Por um lado, poder-se-ia admitir, como pretendia por exemplo o Presidente francês, uma certa política de redução dos custos por intervenção do Estado (através de medidas fiscais), tendo em conta o duro impacto que a escalada do preço do petróleo representa na situação económica e financeira das empresas e na gestão do orçamento dos particulares.
Mas, por outro, como fez questão de lembrar a Comissão Europeia, tais iniciativas funcionariam como estímulo para a manutenção dos níveis de consumo de petróleo e para a falta de incentivo ao recurso à produção e consumo de energias alternativas, já para não mencionar o efeito paliativo que as mesmas poderiam assumir numa lógica de agravamento futuro da presente situação.

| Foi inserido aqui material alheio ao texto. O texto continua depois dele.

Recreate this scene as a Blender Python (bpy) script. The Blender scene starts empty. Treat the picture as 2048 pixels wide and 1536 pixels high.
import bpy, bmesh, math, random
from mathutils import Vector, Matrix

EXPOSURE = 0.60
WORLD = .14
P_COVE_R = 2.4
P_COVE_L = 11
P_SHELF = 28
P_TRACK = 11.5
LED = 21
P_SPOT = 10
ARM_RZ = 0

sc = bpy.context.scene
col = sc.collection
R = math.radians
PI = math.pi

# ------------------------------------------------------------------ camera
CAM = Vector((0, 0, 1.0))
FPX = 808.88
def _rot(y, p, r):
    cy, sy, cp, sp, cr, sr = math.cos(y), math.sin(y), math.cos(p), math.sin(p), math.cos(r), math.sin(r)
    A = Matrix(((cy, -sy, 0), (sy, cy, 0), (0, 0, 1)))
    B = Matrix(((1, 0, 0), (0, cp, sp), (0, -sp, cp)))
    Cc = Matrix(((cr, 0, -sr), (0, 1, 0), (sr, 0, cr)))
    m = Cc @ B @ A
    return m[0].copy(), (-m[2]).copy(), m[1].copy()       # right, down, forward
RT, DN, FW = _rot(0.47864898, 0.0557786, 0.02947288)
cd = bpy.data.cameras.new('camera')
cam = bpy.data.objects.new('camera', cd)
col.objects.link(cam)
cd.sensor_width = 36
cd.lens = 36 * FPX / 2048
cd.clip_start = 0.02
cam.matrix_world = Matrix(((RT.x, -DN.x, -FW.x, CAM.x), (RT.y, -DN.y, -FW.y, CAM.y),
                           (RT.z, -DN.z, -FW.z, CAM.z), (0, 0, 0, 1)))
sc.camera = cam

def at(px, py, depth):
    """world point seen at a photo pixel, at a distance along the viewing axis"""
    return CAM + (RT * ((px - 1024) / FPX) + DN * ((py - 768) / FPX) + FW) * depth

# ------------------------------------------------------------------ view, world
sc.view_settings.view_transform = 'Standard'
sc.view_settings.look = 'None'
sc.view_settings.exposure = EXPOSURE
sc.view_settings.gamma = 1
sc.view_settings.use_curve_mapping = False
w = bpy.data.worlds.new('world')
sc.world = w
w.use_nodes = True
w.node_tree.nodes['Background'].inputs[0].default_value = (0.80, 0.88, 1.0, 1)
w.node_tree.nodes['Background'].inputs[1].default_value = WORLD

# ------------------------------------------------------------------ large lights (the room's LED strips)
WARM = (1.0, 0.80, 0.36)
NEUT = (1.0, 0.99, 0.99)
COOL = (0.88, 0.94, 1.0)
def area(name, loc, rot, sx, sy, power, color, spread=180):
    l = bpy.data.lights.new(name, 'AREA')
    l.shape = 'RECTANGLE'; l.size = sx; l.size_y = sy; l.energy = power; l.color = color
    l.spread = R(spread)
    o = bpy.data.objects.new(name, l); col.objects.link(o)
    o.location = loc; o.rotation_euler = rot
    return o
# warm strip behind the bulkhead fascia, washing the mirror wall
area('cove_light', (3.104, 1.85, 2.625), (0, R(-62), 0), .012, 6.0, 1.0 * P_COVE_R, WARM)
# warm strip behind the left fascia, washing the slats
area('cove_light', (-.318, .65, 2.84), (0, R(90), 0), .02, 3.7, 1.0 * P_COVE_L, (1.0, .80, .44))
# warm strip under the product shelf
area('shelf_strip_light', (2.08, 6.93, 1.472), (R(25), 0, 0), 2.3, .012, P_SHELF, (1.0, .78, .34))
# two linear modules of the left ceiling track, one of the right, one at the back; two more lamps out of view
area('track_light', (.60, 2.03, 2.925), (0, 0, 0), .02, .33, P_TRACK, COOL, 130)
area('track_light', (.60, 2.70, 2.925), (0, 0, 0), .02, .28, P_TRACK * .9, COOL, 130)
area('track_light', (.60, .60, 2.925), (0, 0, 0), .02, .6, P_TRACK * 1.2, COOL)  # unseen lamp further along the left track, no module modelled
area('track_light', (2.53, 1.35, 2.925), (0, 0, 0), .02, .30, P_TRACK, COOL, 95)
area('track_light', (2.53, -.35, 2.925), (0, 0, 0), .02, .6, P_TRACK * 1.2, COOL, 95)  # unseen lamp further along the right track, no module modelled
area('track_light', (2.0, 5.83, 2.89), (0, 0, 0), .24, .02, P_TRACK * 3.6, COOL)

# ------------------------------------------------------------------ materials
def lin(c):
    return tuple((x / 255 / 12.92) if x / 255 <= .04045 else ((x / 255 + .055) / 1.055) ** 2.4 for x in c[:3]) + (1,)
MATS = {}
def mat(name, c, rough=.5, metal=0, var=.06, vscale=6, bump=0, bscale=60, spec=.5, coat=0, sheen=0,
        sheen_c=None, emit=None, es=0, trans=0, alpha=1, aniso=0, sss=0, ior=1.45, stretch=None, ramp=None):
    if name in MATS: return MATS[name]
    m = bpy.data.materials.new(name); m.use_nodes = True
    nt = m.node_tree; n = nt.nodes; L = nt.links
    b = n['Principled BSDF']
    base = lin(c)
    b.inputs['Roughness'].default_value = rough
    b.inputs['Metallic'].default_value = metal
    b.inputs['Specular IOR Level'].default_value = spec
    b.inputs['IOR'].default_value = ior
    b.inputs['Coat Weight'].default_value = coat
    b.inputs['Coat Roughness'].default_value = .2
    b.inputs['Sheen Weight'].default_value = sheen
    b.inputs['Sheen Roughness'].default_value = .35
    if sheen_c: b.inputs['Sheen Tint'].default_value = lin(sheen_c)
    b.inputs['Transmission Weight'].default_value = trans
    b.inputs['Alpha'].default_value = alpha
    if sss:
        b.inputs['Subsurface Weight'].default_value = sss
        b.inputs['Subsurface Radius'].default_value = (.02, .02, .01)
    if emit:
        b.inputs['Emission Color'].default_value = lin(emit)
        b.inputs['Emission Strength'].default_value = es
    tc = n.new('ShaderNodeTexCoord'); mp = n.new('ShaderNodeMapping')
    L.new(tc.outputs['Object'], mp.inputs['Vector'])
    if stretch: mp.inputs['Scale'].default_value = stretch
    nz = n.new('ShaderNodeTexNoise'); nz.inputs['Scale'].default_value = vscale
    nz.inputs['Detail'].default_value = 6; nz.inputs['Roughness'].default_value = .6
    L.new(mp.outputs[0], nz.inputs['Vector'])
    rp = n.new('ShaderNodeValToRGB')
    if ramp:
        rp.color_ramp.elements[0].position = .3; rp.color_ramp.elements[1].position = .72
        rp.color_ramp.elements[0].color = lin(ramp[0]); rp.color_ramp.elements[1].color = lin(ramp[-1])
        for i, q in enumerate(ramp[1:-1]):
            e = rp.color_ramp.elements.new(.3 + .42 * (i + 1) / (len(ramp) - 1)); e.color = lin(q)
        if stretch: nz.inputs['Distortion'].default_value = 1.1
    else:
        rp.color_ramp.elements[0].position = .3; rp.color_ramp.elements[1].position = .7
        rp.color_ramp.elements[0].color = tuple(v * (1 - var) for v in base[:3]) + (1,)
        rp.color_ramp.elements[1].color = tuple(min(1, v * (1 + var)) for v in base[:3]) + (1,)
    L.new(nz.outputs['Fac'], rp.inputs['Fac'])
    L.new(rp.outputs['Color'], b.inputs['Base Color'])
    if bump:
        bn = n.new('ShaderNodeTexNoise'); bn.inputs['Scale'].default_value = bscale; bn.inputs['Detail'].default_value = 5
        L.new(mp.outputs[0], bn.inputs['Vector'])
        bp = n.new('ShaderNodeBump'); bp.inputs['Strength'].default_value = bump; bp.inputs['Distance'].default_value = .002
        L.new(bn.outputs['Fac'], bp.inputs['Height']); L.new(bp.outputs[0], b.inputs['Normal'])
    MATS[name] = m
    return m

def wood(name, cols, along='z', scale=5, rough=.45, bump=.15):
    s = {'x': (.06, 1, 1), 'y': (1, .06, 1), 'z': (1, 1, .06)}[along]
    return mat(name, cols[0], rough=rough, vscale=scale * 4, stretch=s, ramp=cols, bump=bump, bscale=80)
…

O que nos devolve ao caso concreto de Portugal e ao protesto das empresas transportadoras.
Em primeiro lugar, porque também ficou patente a facilidade com que um único sector de actividade, quando beneficia da complacência do Governo e este abdica do exercício da autoridade do Estado, pode bloquear o modo de funcionamento da nossa sociedade com total facilidade e impunidade.
Em segundo lugar, porque além de pactuar com o lado obscuro dos protestos – nomeadamente os ataques e obstáculos levantados a quem queria continuar a trabalhar livremente -, o Governo deu um vergonhoso sinal de fragilidade e cedência à primeira onda de contestação, sem acautelar a validação da razoabilidade das reivindicações, a equidade com outros sectores de actividade e o equilíbrio e custo das contrapartidas oferecidas.
Pois é, o País voltou à normalidade. Até quando?